**Exercise instructions**
Every entry must be given again exactly.

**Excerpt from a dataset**

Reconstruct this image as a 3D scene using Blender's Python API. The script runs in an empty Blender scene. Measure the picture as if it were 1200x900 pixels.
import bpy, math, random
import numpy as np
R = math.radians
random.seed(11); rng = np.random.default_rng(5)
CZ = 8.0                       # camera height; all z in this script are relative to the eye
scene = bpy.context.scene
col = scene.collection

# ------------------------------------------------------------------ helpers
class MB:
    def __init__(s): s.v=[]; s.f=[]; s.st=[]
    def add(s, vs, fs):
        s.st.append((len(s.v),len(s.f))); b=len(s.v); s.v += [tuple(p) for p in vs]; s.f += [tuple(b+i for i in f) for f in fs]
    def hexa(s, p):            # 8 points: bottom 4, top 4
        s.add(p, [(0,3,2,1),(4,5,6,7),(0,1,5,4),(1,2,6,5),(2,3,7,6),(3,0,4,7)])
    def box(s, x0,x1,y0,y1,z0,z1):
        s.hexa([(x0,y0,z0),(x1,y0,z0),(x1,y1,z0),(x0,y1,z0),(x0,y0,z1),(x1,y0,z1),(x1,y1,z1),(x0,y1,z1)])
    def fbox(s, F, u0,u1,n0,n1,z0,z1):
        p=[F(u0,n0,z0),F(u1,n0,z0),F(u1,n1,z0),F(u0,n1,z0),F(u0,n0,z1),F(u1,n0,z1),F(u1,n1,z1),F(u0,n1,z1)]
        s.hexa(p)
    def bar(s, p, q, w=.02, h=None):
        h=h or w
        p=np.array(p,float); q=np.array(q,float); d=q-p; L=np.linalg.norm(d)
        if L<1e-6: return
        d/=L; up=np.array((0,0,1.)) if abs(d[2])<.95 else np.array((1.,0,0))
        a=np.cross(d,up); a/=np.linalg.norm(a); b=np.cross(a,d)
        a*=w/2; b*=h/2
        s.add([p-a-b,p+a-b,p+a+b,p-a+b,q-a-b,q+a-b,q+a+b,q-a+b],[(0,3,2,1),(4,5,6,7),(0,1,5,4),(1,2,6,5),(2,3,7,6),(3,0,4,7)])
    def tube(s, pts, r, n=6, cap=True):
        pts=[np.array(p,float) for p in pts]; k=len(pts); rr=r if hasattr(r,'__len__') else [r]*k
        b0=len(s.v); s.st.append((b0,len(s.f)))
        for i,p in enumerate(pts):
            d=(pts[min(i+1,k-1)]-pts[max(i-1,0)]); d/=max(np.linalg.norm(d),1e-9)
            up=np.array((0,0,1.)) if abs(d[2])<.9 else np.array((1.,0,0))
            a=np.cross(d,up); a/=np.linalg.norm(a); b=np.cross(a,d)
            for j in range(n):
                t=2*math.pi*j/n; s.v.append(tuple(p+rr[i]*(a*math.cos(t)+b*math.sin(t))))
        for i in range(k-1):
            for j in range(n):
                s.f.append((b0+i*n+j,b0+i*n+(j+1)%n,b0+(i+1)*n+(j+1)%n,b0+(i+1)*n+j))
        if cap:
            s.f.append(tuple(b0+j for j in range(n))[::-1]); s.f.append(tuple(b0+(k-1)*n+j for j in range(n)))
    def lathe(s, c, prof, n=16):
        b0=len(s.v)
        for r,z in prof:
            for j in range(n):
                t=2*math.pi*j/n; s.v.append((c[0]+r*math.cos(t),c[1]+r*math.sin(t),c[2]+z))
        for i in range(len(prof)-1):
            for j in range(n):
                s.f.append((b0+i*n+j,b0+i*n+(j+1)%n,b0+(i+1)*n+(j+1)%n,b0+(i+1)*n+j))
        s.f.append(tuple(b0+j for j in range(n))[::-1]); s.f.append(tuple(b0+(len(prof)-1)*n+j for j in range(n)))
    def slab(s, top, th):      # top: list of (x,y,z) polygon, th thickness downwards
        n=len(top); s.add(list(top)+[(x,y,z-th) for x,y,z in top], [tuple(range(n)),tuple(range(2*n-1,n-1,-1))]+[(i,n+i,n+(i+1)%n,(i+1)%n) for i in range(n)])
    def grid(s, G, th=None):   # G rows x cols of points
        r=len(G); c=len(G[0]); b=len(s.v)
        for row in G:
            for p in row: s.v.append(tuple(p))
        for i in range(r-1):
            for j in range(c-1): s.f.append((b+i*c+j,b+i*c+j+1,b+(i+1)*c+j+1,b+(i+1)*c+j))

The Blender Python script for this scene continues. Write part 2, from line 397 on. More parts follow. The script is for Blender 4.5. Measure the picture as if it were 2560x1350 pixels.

**Expected answer**
Reconstruct this image as a 3D scene using Blender's Python API. The script runs in an empty Blender scene. Measure the picture as if it were 1200x900 pixels.
import bpy, math, random
import numpy as np
R = math.radians
random.seed(11); rng = np.random.default_rng(5)
CZ = 8.0                       # camera height; all z in this script are relative to the eye
scene = bpy.context.scene
col = scene.collection

# ------------------------------------------------------------------ helpers
class MB:
    def __init__(s): s.v=[]; s.f=[]; s.st=[]
    def add(s, vs, fs):
        s.st.append((len(s.v),len(s.f))); b=len(s.v); s.v += [tuple(p) for p in vs]; s.f += [tuple(b+i for i in f) for f in fs]
    def hexa(s, p):            # 8 points: bottom 4, top 4
        s.add(p, [(0,3,2,1),(4,5,6,7),(0,1,5,4),(1,2,6,5),(2,3,7,6),(3,0,4,7)])
    def box(s, x0,x1,y0,y1,z0,z1):
        s.hexa([(x0,y0,z0),(x1,y0,z0),(x1,y1,z0),(x0,y1,z0),(x0,y0,z1),(x1,y0,z1),(x1,y1,z1),(x0,y1,z1)])
    def fbox(s, F, u0,u1,n0,n1,z0,z1):
        p=[F(u0,n0,z0),F(u1,n0,z0),F(u1,n1,z0),F(u0,n1,z0),F(u0,n0,z1),F(u1,n0,z1),F(u1,n1,z1),F(u0,n1,z1)]
        s.hexa(p)
    def bar(s, p, q, w=.02, h=None):
        h=h or w
        p=np.array(p,float); q=np.array(q,float); d=q-p; L=np.linalg.norm(d)
        if L<1e-6: return
        d/=L; up=np.array((0,0,1.)) if abs(d[2])<.95 else np.array((1.,0,0))
        a=np.cross(d,up); a/=np.linalg.norm(a); b=np.cross(a,d)
        a*=w/2; b*=h/2
        s.add([p-a-b,p+a-b,p+a+b,p-a+b,q-a-b,q+a-b,q+a+b,q-a+b],[(0,3,2,1),(4,5,6,7),(0,1,5,4),(1,2,6,5),(2,3,7,6),(3,0,4,7)])
    def tube(s, pts, r, n=6, cap=True):
        pts=[np.array(p,float) for p in pts]; k=len(pts); rr=r if hasattr(r,'__len__') else [r]*k
        b0=len(s.v); s.st.append((b0,len(s.f)))
        for i,p in enumerate(pts):
            d=(pts[min(i+1,k-1)]-pts[max(i-1,0)]); d/=max(np.linalg.norm(d),1e-9)
            up=np.array((0,0,1.)) if abs(d[2])<.9 else np.array((1.,0,0))
            a=np.cross(d,up); a/=np.linalg.norm(a); b=np.cross(a,d)
            for j in range(n):
                t=2*math.pi*j/n; s.v.append(tuple(p+rr[i]*(a*math.cos(t)+b*math.sin(t))))
        for i in range(k-1):
            for j in range(n):
                s.f.append((b0+i*n+j,b0+i*n+(j+1)%n,b0+(i+1)*n+(j+1)%n,b0+(i+1)*n+j))
        if cap:
            s.f.append(tuple(b0+j for j in range(n))[::-1]); s.f.append(tuple(b0+(k-1)*n+j for j in range(n)))
    def lathe(s, c, prof, n=16):
        b0=len(s.v)
        for r,z in prof:
            for j in range(n):
                t=2*math.pi*j/n; s.v.append((c[0]+r*math.cos(t),c[1]+r*math.sin(t),c[2]+z))
        for i in range(len(prof)-1):
            for j in range(n):
                s.f.append((b0+i*n+j,b0+i*n+(j+1)%n,b0+(i+1)*n+(j+1)%n,b0+(i+1)*n+j))
        s.f.append(tuple(b0+j for j in range(n))[::-1]); s.f.append(tuple(b0+(len(prof)-1)*n+j for j in range(n)))
    def slab(s, top, th):      # top: list of (x,y,z) polygon, th thickness downwards
        n=len(top); s.add(list(top)+[(x,y,z-th) for x,y,z in top], [tuple(range(n)),tuple(range(2*n-1,n-1,-1))]+[(i,n+i,n+(i+1)%n,(i+1)%n) for i in range(n)])
    def grid(s, G, th=None):   # G rows x cols of points
        r=len(G); c=len(G[0]); b=len(s.v)
        for row in G:
            for p in row: s.v.append(tuple(p))
        for i in range(r-1):
            for j in range(c-1): s.f.append((b+i*c+j,b+i*c+j+1,b+(i+1)*c+j+1,b+(i+1)*c+j))

The Blender Python script for this scene continues. Write part 2, from line 397 on. More parts follow. The script is for Blender 4.5. Measure the picture as if it were 2560x1350 pixels.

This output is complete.